The Blair continuum in its various forms across the languages and accents of the world is in denial. This emerged from last week’s Global Progress Action Summit held in London, where the leaders of Australia, Spain, Iceland, Norway, and Canada along with a raft of activists held discussions a week after Donald Trump’s UK State Visit – ostensibly to share ideas (important: you can’t share ideas that your contemporaries already possess).
These leaders and their media supporters claim that the biggest threats to their administrations and populations come from this partially mythical grouping known as the: “far-right” movements, it is said, that are inspired by Donald Trump, or Nayib Bukele, or Javier Milei, or closer to home, Nigel Farage.
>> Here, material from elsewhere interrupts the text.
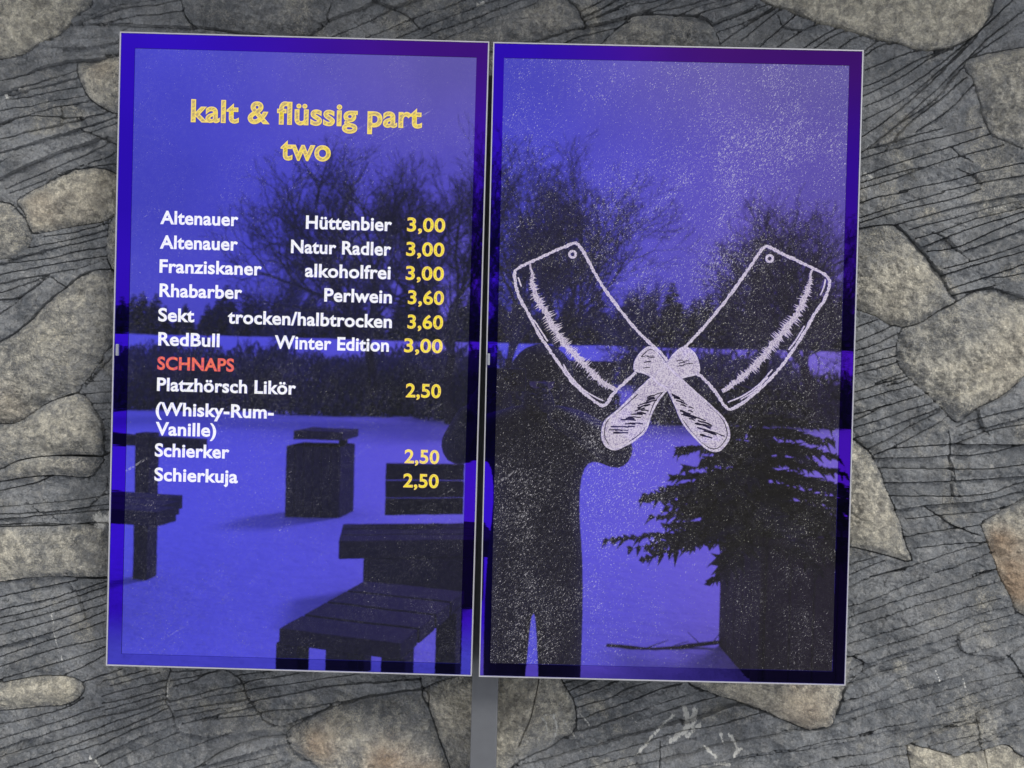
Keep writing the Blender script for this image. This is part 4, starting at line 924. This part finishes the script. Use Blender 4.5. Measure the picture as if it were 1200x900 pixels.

Only one of these four have the kind of executive mandate that has allowed him to turn his country from dangerous to safe.
Scholarship and tradition
Scruton stopped short of predicting responses to his own predictions; perhaps scenario mapping, for a man of his scholarship and grasp of tradition, would be too tragic a pursuit.
Or he just knew: New Labour, and the way it thought, and the way it sought to teach others to: “think”, would be a busted flush and the country that ran through his veins was over in 1997: for him, for every single British working family.
Today, Scruton’s remarks appear not just as unnervingly prescient, but as the consequences of meaninglessness. The left as they appear are not threatened by the: “far right” but by the: “far left” – who have incorporated a wide range of features that they frequently update.
This emerging force hates Blair, and it hates his heirs. Keir Starmer is now the most unpopular Prime Minister in British political history. Much of that same hate can be found across the world.